Страстная Новодворская пишет ярче всех:

«Я всегда боролась за то, чтобы Россия стала маленькой, скромной, безобидной страной, без ядерного оружия, без нефти и газа, без Кавказа, без амбиций, без вето в Совете Безопасности ООН, чем-то вроде Голландии, Эстонии, Словении, чтобы не было возможности нападать, угнетать, шантажировать, играть ведущую роль и играть мускулами. Чтобы просто честно зарабатывать свой хлеб, чтобы ни масштабов, ни векторов, ни злодейств. Учиться, мыть шампунем тротуары, быть очень скромными и веровать в добродетель. Тихое европейское счастье «малых сих». Пусть Бог нас так уменьшит, как Карика и Валю из детской книжки. Если надо, пусть уменьшает до размеров Монако и Люксембурга. Лучше мирно квакать в европейском болоте, чем каркать с окровавленным клювом с советских курганов, могильников человечности и цивилизации».

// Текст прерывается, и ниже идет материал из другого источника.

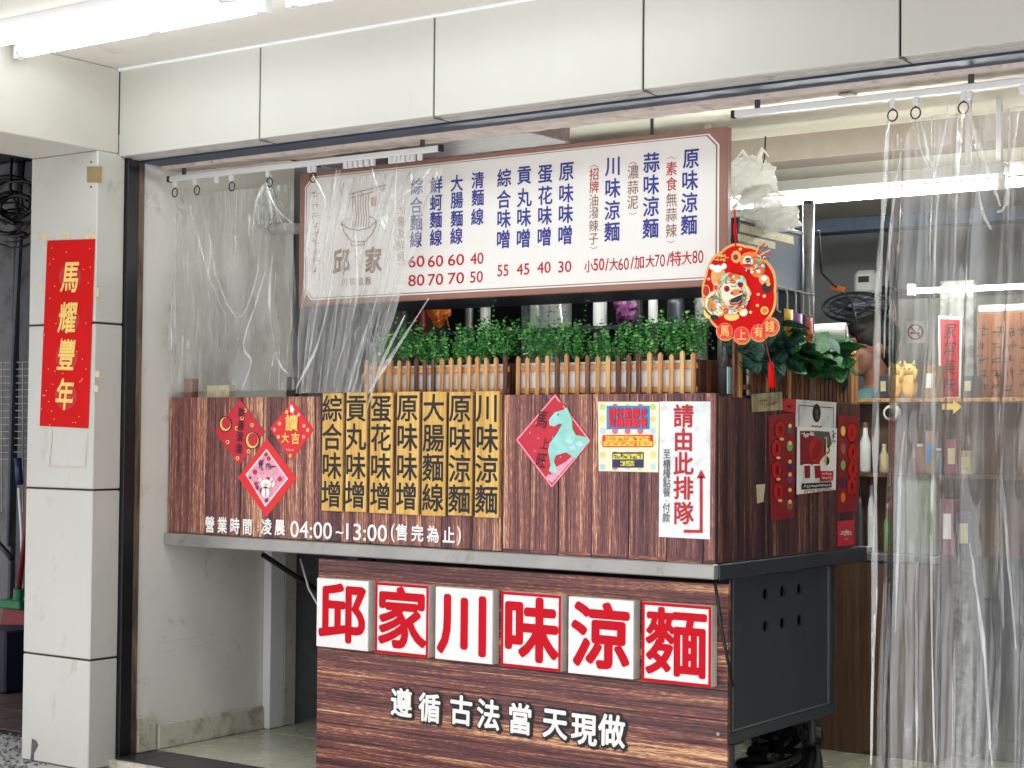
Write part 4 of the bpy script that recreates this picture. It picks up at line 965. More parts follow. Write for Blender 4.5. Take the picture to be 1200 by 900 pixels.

По сути она говорит: «Я готова застрелиться (как Россия)». Это программа самоликвидации. Альтернатива на сегодня, получается, такая: либо нацики, либо вообще без национальности?

Я вот тоже хочу, чтобы все были добрые и мирные, чтобы Хоттабыч выдернул из бороды волоса и раздал всем футболистам на поле по футбольному мячу, чтобы не было на поле лишней конкуренции, чтобы всем всего было вдоволь и никто никого не обижал, и во дни сомнений, во дни тягостных раздумий о судьбах мытые шампунем асфальты мне милее кровавых клювов. Однако...

России, похоже, маленькой страной не быть. Маленькой — да, но уже не страной: развалится, слиняет. Отсутствие нефти и амбиций автоматически не означает процветания. А один лишь момент удержания пространств требует большой идеи.

Как Москва когда-то могла все и всех переварить и, добрая, простодушная, невысокомерная, все со временем делала своим: и архитектурно, и по-человечески. А потом вдруг сказала: «Ну все, не могу больше, надоели понаехи, измучали», — и срыгнула. А раньше как хорошо было: «Мелькают мимо будки, бабы,/ Мальчишки, лавки, фонари,/ Дворцы, сады, монастыри,/ Бухарцы, сани, огороды,/ Купцы, лачужки, мужики,/ Бульвары, башни, казаки,/ Аптеки, магазины моды,/ Балконы, львы на воротах,/ И стаи галок на крестах»

И тебе бухарцы, и тебе мужики, и дворцы, и монастыри, и лачужки Как же раньше-то были силы все принять? А?